In der Skulptur ist Gianlorenzo Bernini (1598-1680) die alles beherrschende Figur, an seinem Werk orientieren sich etwa Antonio Raggi und Ercole Ferrata. Größere Zurückhaltung und Nüchternheit strahlt dagegen das Oeuvre Alessandro Algardis aus; der gebürtige Brüsseler François Duquesnoy (gen. Il Fiammingo) zeigt eine Orientierung an der hellenistischen Skulptur.
In der hochbarocken Malerei wirken die Einflüsse der Carracci weit stärker nach als die Caravaggios: Guido Reni, il Guercino, Francesco Albani und Domenichino sind bedeutende Vertreter des kraftvollen, monumentalen und eher strengen Bologneser Stils. Bewegter und wie ein Inbegriff der hochbarocken Kunst wirken die Werke von Lanfranco und insbesondere von Pietro da Cortona.
Aus der neapolitanischen Schule stammen der für seine Landschaften gerühmte Salvator Rosa (1615-73) und Luca Giordano, der Anregungen da Cortonas und auch Caravaggios zu so berühmten Kompositionen wie dem "Erzengel Michael" (um 1655) im Wiener Kunsthistorischen Museum vereinte.

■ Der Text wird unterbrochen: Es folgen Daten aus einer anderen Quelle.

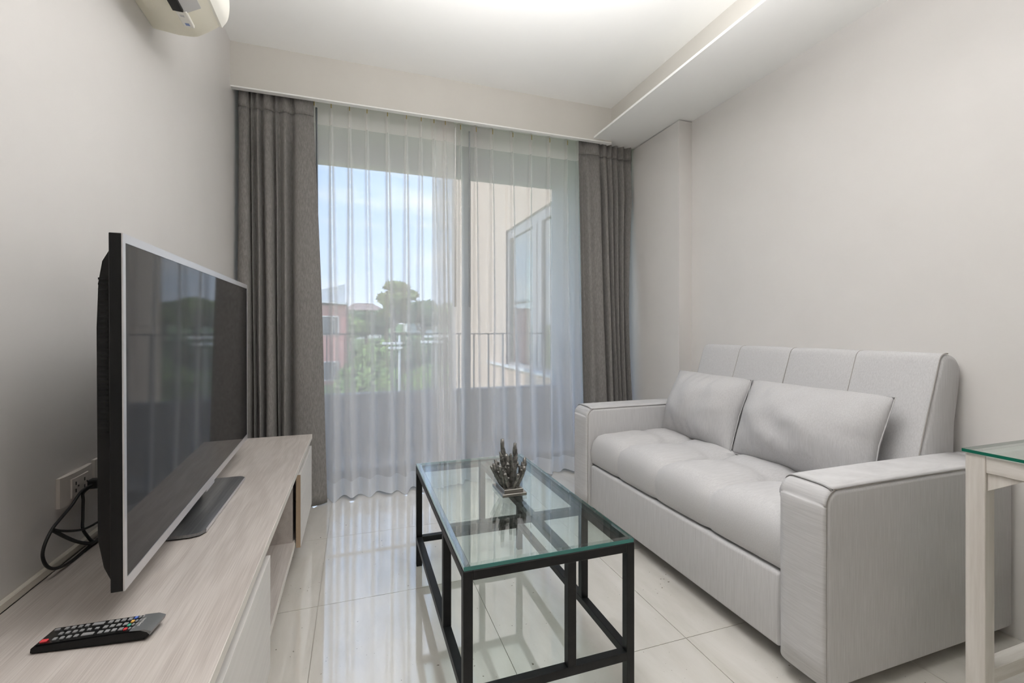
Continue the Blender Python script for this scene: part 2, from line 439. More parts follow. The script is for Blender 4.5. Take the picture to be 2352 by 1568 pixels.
# floor: slab with every tile on it
fl = struct('floor', box(XL - 0.12, XR + 0.12, YB - 0.1, YW + 0.12, -0.12, -0.004), MAT['joint'], label='floor of polished cream tiles')
xs = [XL + 0.001] + [0.466 + 0.6 * k for k in range(-1, 3)] + [XR - 0.001]
ys = [YB + 0.001] + [1.283 + 0.6 * k for k in range(-6, 4)] + [YW]
cache = {}
for i in range(len(xs) - 1):
    for j in range(len(ys) - 1):
        w, d = round(xs[i + 1] - xs[i], 3), round(ys[j + 1] - ys[j], 3)
        if w < 0.02 or d < 0.02: continue
        c = ((xs[i] + xs[i + 1]) / 2, (ys[j] + ys[j + 1]) / 2, 0)
        g = 0.0011
        if (w, d) not in cache:
            cache[(w, d)] = obj('floor_tile', box(c[0] - w / 2 + g, c[0] + w / 2 - g, c[1] - d / 2 + g, c[1] + d / 2 - g, -0.004, 0.0), MAT['tile'], fl, loc=c)
        else:
            inst(cache[(w, d)], 'floor_tile', c, fl)

# skirting: only the pieces near the camera's view
struct('baseboard_left', box(XL, XL + 0.010, YB, YW, 0.0, 0.09, 0.002, 1), MAT['skirt'])
struct('baseboard_right', box(XR - 0.010, XR, YB, 0.30, 0.0, 0.09, 0.002, 1), MAT['skirt'])

# ------------------------------------------------------------------ sliding door
dr = thing('door_1', 'grey aluminium glazed sliding door to the balcony', 'door', (0.71, YW, 0.0))
dr['kind'] = 'structure'; del dr['category']
y0 = YW + 0.015
bm = new_bm()
add_box(bm, -0.60, -0.55, y0, y0 + 0.09, 0.0, 2.62, 0.003, 1)
add_box(bm, 1.97, 2.02, y0, y0 + 0.09, 0.0, 2.62, 0.003, 1)
add_box(bm, -0.55, 1.97, y0, y0 + 0.09, 2.56, 2.62, 0.003, 1)
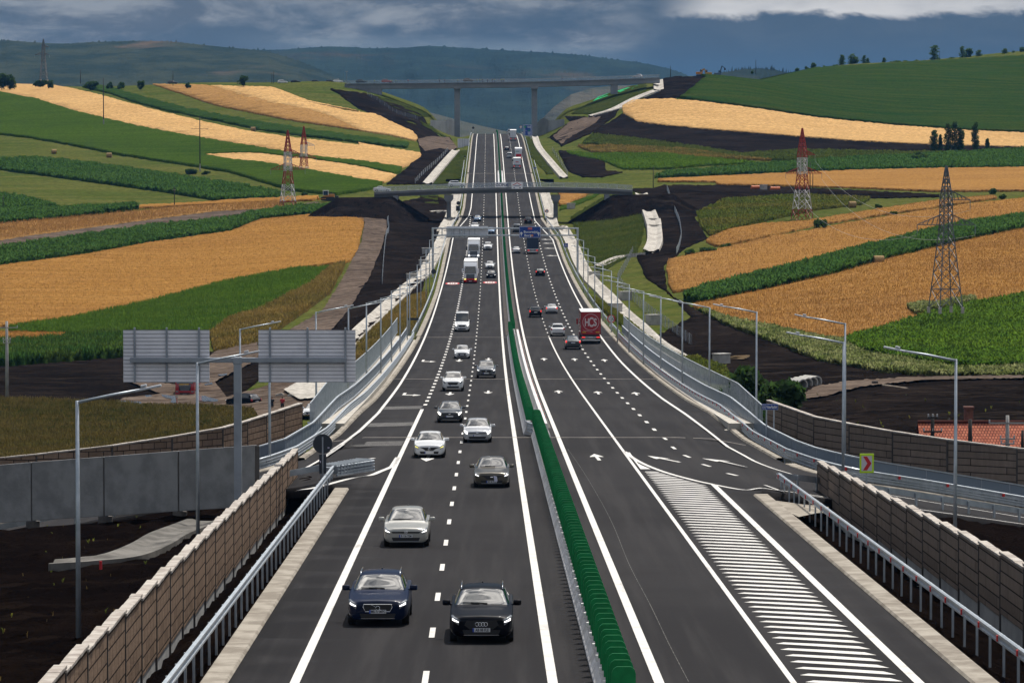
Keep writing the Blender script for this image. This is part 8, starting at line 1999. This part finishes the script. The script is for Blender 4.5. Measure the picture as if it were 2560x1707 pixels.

Von größter Bedeutung ist innerhalb des italienischen Hochbarock die Wand- und Deckenmalerei. Im Werk des Andrea (del) Pozzo aus Trient (1642-1709) wird der neuartige Raumillusionismus dieser Kunstform deutlich spürbar, exemplarisch an der Decke von Sant`Ignazio in Rom (1692-94), wo die Grenzen zwischen Bild und Bauwerk fließend ineinander übergehen. Bereits dem Spätbarock sind die Venezianer Ricci, Piazzetta und Tiepolo zuzuordnen, die als Freskanten ebenfalls Bleibendes leisteten.